In regard to Mr. Newman's alleged failure to complete counseling, we note that while he claimed he had seen a VA counselor who told him he needed no further counseling, next to nothing was done to verify Mr. Newman's claim. Allen Satkowiak called the VA and asked for the counselor, but did nothing further when he did not receive a return phone call. We also note that on April 19, 1990, Mr. Newman was undergoing counseling, but there is nothing on the record concerning the progress, if any, he had made. Mrs. Newman had attended parenting classes as well as *70 counseling, the latter of which was ongoing as of April 1990.
Respondents are less than ideal parents. But this is not a perfect world. Respondents need help, not in learning how to love their children, but in learning how to maintain hygiene in the home. Many of their shortcomings stem from a lack of education and, in Mrs. Newman's case, hampered intellectual capacity, because she is mildly retarded. Certainly, these shortcomings are not attributable to a lack of love for the children. While respondents must improve their parenting skills, we cannot say, even accepting as true the allegations in the January 1988 petition, that petitioner has proven by clear and convincing evidence that the conditions therein had not and would not be remedied within a reasonable time or that respondents failed to provide proper care and custody for their children and there is no reasonable expectation respondents would be able to provide proper care and custody within a reasonable time. We find that while there was some evidence to support the probate court's findings, it was not clear and convincing, and an error was made in this case.
We therefore reverse the order terminating respondents' parental rights and remand this matter for reconsideration after respondents have been given an opportunity to demonstrate their ability to parent without the distractions caused by Claire and after they have been given further hands-on instruction regarding personal hygiene and household cleanliness by a person within DSS who is prepared to face the problem rather than run away from it. It may be that the children could be slowly reintegrated into the home even if Claire needs to remain in foster care (with parental and sibling visitation) for an extended period. Regardless, the problems posed by Claire must be addressed. *71 We do not consider it appropriate to destroy a family's relationship with five children if the major problem appears to be the parents' inability to cope with one of them particularly where even the professionals and foster care personnel could not cope with him.

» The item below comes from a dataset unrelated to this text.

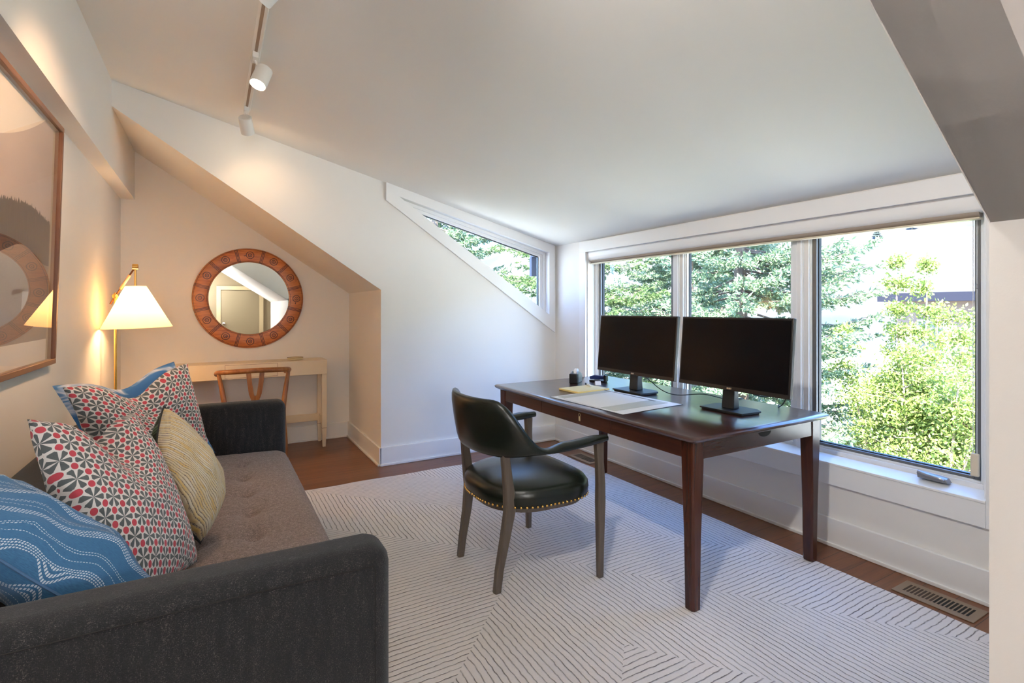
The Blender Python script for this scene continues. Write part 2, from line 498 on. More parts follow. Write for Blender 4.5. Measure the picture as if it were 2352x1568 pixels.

This case raises the spectre of two serious problems facing all participants in parental termination cases the trial and appellate courts and DSS. First, there is the risk that in some cases it would be easier from a bureaucratic perspective to terminate parental rights, making the children eligible for adoption, than to make an extra effort to hold the family together. This comes close to being such a case. Secondly, we tend to lose sight of the fact that it may be no solution at all to terminate parental rights where some hope of keeping the family together exists. Older children are not normally adoptable, and we may be creating five rootless people who at age eighteen will be thrown into society without the family support system that may very well keep them away from crime and homelessness.
Reversed and remanded. We do not retain jurisdiction.